A past senior director at the company, James Ellery, explained that the British firm recruited them from Sierra Leona, because it was cheaper than hiring Europeans.  They did not, however, check to see if they had once been child fighters.

Contractors, he said, had a “duty” to recruit from countries such as Sierra Leone, “where there’s high unemployment and a decent workforce”, in order to reduce costs for the US presence in Iraq.  He worked for Aegis Defence Services between 2005 and 2015. “You probably would have a better force if you recruited entirely from the Midlands of England. But it can’t be afforded. So you go from the Midlands of England to Nepalese etc etc, Asians, and then at some point you say, I’m afraid all we can afford now is Africans.” Ellery was once a brigadier in the British army.
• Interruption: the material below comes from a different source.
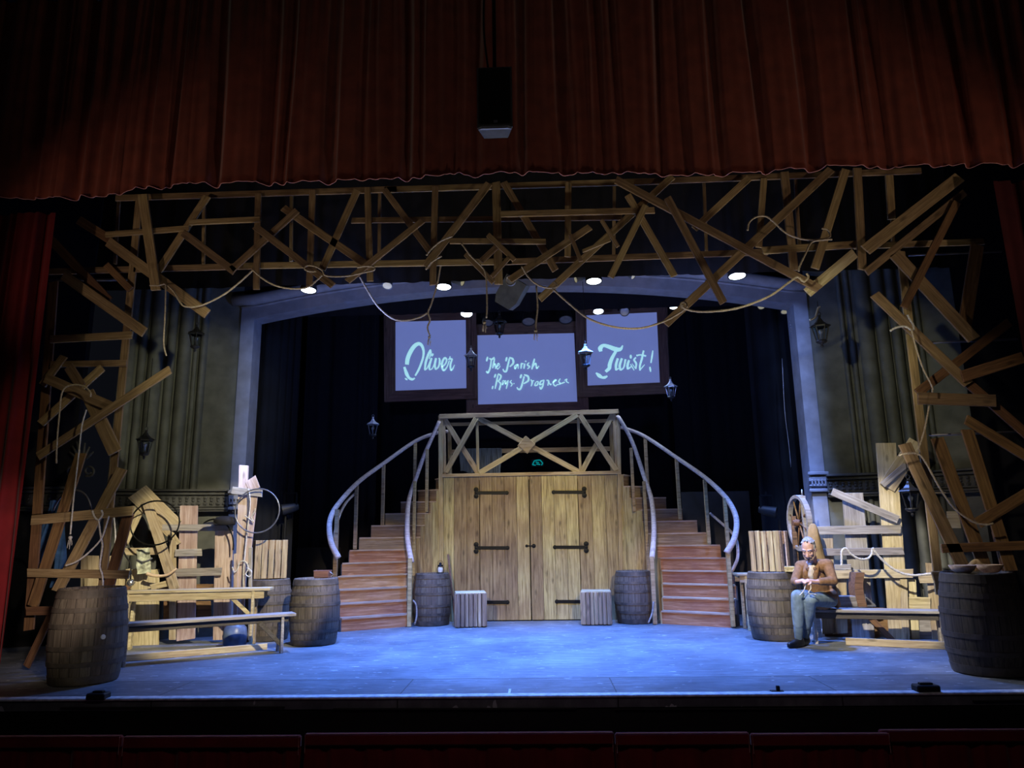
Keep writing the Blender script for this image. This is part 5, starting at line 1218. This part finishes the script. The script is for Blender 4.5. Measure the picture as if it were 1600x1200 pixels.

Aegis Defence Services, a UK company, which is chaired by Sir Nicholas Soames, a Tory MP and Winston Churchill’s grandson, had a series of contracts worth hundreds of millions of dollars to provide guards to protect US military bases in Iraq from 2004 onwards. From 2011 the company broadened its recruitment to take in African countries, having previously employed people from the UK, the US and Nepal. Contract documents say that the soldiers from Sierra Leone were paid $16 (£11) a day.

A documentary will be broadcast tomorrow in Denmark titled, The Child Soldier’s New Job.  It claims that the estimated 2,500 Sierra Leonean personnel that were hired by Aegis and other companies included former child fighters.

The film-maker, Mads Ellesoe talks about the privatization of war: “When war gets outsourced, then the companies tries to find the cheapest soldiers globally. Turns out that that is former child soldiers from Sierra Leone. I think it is important that we in the west are aware of the consequences of the privatisation of war.”